EXERCISE AIM> Quote all of the data exactly as given. Skip every picture it contains.

DATASET SECTION>

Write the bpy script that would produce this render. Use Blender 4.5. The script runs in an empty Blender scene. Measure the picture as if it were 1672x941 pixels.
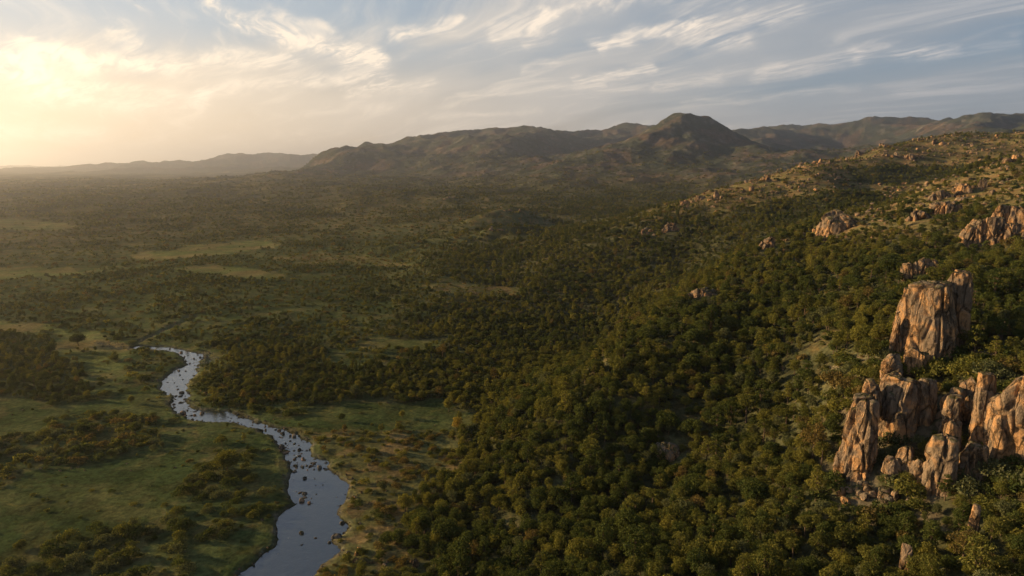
import bpy, bmesh, math, random
import numpy as np
from mathutils import Vector, Matrix

# ------------------------------------------------------------------ camera, sky, sun, exposure
scene = bpy.context.scene
COL = scene.collection
CZ = 75.0                       # the camera hovers 75 m above the stream
PITCH = math.radians(10.1)
FPX = 1115.0                    # focal length in photo pixels (24 mm)
cam_d = bpy.data.cameras.new('camera')
cam_d.lens = 36.0 * FPX / 1672.0
cam_d.sensor_width = 36.0
cam_d.clip_start = 1.0
cam_d.clip_end = 60000.0
cam = bpy.data.objects.new('camera', cam_d)
COL.objects.link(cam)
cam.location = (0, 0, CZ)
cam.rotation_euler = (math.radians(90) - PITCH, 0, 0)
scene.camera = cam

SUN_AZ = math.radians(-75.0)     # measured from +Y towards +X
SUN_EL = math.radians(12.5)
SUN_DIR = Vector((math.sin(SUN_AZ) * math.cos(SUN_EL), math.cos(SUN_AZ) * math.cos(SUN_EL), math.sin(SUN_EL)))
sun_d = bpy.data.lights.new('sun', 'SUN')
sun_d.energy = 5.0
sun_d.angle = math.radians(0.6)
sun_d.color = (1.0, 0.70, 0.37)
sun = bpy.data.objects.new('sun', sun_d)
COL.objects.link(sun)
sun.rotation_euler = SUN_DIR.to_track_quat('Z', 'Y').to_euler()

scene.view_settings.view_transform = 'Standard'
scene.view_settings.look = 'None'
scene.view_settings.exposure = 1.05
scene.view_settings.gamma = 1.0
scene.view_settings.use_curve_mapping = False
scene.cycles.use_denoising = True
scene.cycles.max_bounces = 5
scene.cycles.diffuse_bounces = 2
scene.cycles.glossy_bounces = 2
scene.cycles.transmission_bounces = 3
scene.cycles.volume_bounces = 0
scene.cycles.transparent_max_bounces = 4


class NT:
    """Small helper to write node trees."""
    def __init__(s, tree):
        s.t = tree
        tree.nodes.clear()

    def new(s, typ, **kw):
        n = s.t.nodes.new(typ)
        for k, v in kw.items():
            if k.startswith('i_'):
                key = k[2:]
                key = int(key) if key.isdigit() else key.replace('_', ' ')
                s.put(v, n.inputs[key])
            else:
                setattr(n, k, v)
        return n

    def put(s, v, sock):
        if isinstance(v, bpy.types.NodeSocket):
            s.t.links.new(v, sock)
        elif isinstance(v, bpy.types.Node):
            s.t.links.new(v.outputs[0], sock)
        else:
            sock.default_value = v

    def m(s, op, a, b=0.0, c=0.0, clamp=False):
        n = s.t.nodes.new('ShaderNodeMath')
        n.operation = op
        n.use_clamp = clamp
        s.put(a, n.inputs[0]); s.put(b, n.inputs[1])
        if op in ('MULTIPLY_ADD', 'SMOOTH_MIN', 'SMOOTH_MAX', 'COMPARE'):
            s.put(c, n.inputs[2])
        return n.outputs[0]

    def ramp(s, v, lo, hi, a=0.0, b=1.0, smooth=True):
        n = s.t.nodes.new('ShaderNodeMapRange')
        n.interpolation_type = 'SMOOTHSTEP' if smooth else 'LINEAR'
        s.put(v, n.inputs[0])
        for i, x in enumerate((lo, hi, a, b)):
            s.put(x, n.inputs[i + 1])
        return n.outputs[0]

    def mix(s, f, a, b, blend='MIX'):
        n = s.t.nodes.new('ShaderNodeMix')
        n.data_type = 'RGBA'
        n.blend_type = blend
        s.put(f, n.inputs[0]); s.put(a, n.inputs[6]); s.put(b, n.inputs[7])
        return n.outputs[2]

    def noise(s, vec, scale, detail=4.0, rough=0.55, dist=0.0, dims='3D'):
        n = s.t.nodes.new('ShaderNodeTexNoise')
        n.noise_dimensions = dims
        s.put(vec, n.inputs['Vector'])
        n.inputs['Scale'].default_value = scale
        n.inputs['Detail'].default_value = detail
        n.inputs['Roughness'].default_value = rough
        n.inputs['Distortion'].default_value = dist
        return n.outputs[0]

    def comb(s, x, y, z=0.0):
        n = s.t.nodes.new('ShaderNodeCombineXYZ')
        s.put(x, n.inputs[0]); s.put(y, n.inputs[1]); s.put(z, n.inputs[2])
        return n.outputs[0]

    def vm(s, op, a, b=(0, 0, 0)):
        n = s.t.nodes.new('ShaderNodeVectorMath')
        n.operation = op
        s.put(a, n.inputs[0]); s.put(b, n.inputs[1])
        return n.outputs[1] if op in ('DOT_PRODUCT', 'LENGTH', 'DISTANCE') else n.outputs[0]

    def scale(s, a, f):
        n = s.t.nodes.new('ShaderNodeVectorMath')
        n.operation = 'SCALE'
        s.put(a, n.inputs[0]); s.put(f, n.inputs[3])
        return n.outputs[0]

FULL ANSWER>
Write the bpy script that would produce this render. Use Blender 4.5. The script runs in an empty Blender scene. Measure the picture as if it were 1672x941 pixels.
import bpy, bmesh, math, random
import numpy as np
from mathutils import Vector, Matrix

# ------------------------------------------------------------------ camera, sky, sun, exposure
scene = bpy.context.scene
COL = scene.collection
CZ = 75.0                       # the camera hovers 75 m above the stream
PITCH = math.radians(10.1)
FPX = 1115.0                    # focal length in photo pixels (24 mm)
cam_d = bpy.data.cameras.new('camera')
cam_d.lens = 36.0 * FPX / 1672.0
cam_d.sensor_width = 36.0
cam_d.clip_start = 1.0
cam_d.clip_end = 60000.0
cam = bpy.data.objects.new('camera', cam_d)
COL.objects.link(cam)
cam.location = (0, 0, CZ)
cam.rotation_euler = (math.radians(90) - PITCH, 0, 0)
scene.camera = cam

SUN_AZ = math.radians(-75.0)     # measured from +Y towards +X
SUN_EL = math.radians(12.5)
SUN_DIR = Vector((math.sin(SUN_AZ) * math.cos(SUN_EL), math.cos(SUN_AZ) * math.cos(SUN_EL), math.sin(SUN_EL)))
sun_d = bpy.data.lights.new('sun', 'SUN')
sun_d.energy = 5.0
sun_d.angle = math.radians(0.6)
sun_d.color = (1.0, 0.70, 0.37)
sun = bpy.data.objects.new('sun', sun_d)
COL.objects.link(sun)
sun.rotation_euler = SUN_DIR.to_track_quat('Z', 'Y').to_euler()

scene.view_settings.view_transform = 'Standard'
scene.view_settings.look = 'None'
scene.view_settings.exposure = 1.05
scene.view_settings.gamma = 1.0
scene.view_settings.use_curve_mapping = False
scene.cycles.use_denoising = True
scene.cycles.max_bounces = 5
scene.cycles.diffuse_bounces = 2
scene.cycles.glossy_bounces = 2
scene.cycles.transmission_bounces = 3
scene.cycles.volume_bounces = 0
scene.cycles.transparent_max_bounces = 4


class NT:
    """Small helper to write node trees."""
    def __init__(s, tree):
        s.t = tree
        tree.nodes.clear()

    def new(s, typ, **kw):
        n = s.t.nodes.new(typ)
        for k, v in kw.items():
            if k.startswith('i_'):
                key = k[2:]
                key = int(key) if key.isdigit() else key.replace('_', ' ')
                s.put(v, n.inputs[key])
            else:
                setattr(n, k, v)
        return n

    def put(s, v, sock):
        if isinstance(v, bpy.types.NodeSocket):
            s.t.links.new(v, sock)
        elif isinstance(v, bpy.types.Node):
            s.t.links.new(v.outputs[0], sock)
        else:
            sock.default_value = v

    def m(s, op, a, b=0.0, c=0.0, clamp=False):
        n = s.t.nodes.new('ShaderNodeMath')
        n.operation = op
        n.use_clamp = clamp
        s.put(a, n.inputs[0]); s.put(b, n.inputs[1])
        if op in ('MULTIPLY_ADD', 'SMOOTH_MIN', 'SMOOTH_MAX', 'COMPARE'):
            s.put(c, n.inputs[2])
        return n.outputs[0]

    def ramp(s, v, lo, hi, a=0.0, b=1.0, smooth=True):
        n = s.t.nodes.new('ShaderNodeMapRange')
        n.interpolation_type = 'SMOOTHSTEP' if smooth else 'LINEAR'
        s.put(v, n.inputs[0])
        for i, x in enumerate((lo, hi, a, b)):
            s.put(x, n.inputs[i + 1])
        return n.outputs[0]

    def mix(s, f, a, b, blend='MIX'):
        n = s.t.nodes.new('ShaderNodeMix')
        n.data_type = 'RGBA'
        n.blend_type = blend
        s.put(f, n.inputs[0]); s.put(a, n.inputs[6]); s.put(b, n.inputs[7])
        return n.outputs[2]

    def noise(s, vec, scale, detail=4.0, rough=0.55, dist=0.0, dims='3D'):
        n = s.t.nodes.new('ShaderNodeTexNoise')
        n.noise_dimensions = dims
        s.put(vec, n.inputs['Vector'])
        n.inputs['Scale'].default_value = scale
        n.inputs['Detail'].default_value = detail
        n.inputs['Roughness'].default_value = rough
        n.inputs['Distortion'].default_value = dist
        return n.outputs[0]

    def comb(s, x, y, z=0.0):
        n = s.t.nodes.new('ShaderNodeCombineXYZ')
        s.put(x, n.inputs[0]); s.put(y, n.inputs[1]); s.put(z, n.inputs[2])
        return n.outputs[0]

    def vm(s, op, a, b=(0, 0, 0)):
        n = s.t.nodes.new('ShaderNodeVectorMath')
        n.operation = op
        s.put(a, n.inputs[0]); s.put(b, n.inputs[1])
        return n.outputs[1] if op in ('DOT_PRODUCT', 'LENGTH', 'DISTANCE') else n.outputs[0]

    def scale(s, a, f):
        n = s.t.nodes.new('ShaderNodeVectorMath')
        n.operation = 'SCALE'
        s.put(a, n.inputs[0]); s.put(f, n.inputs[3])
        return n.outputs[0]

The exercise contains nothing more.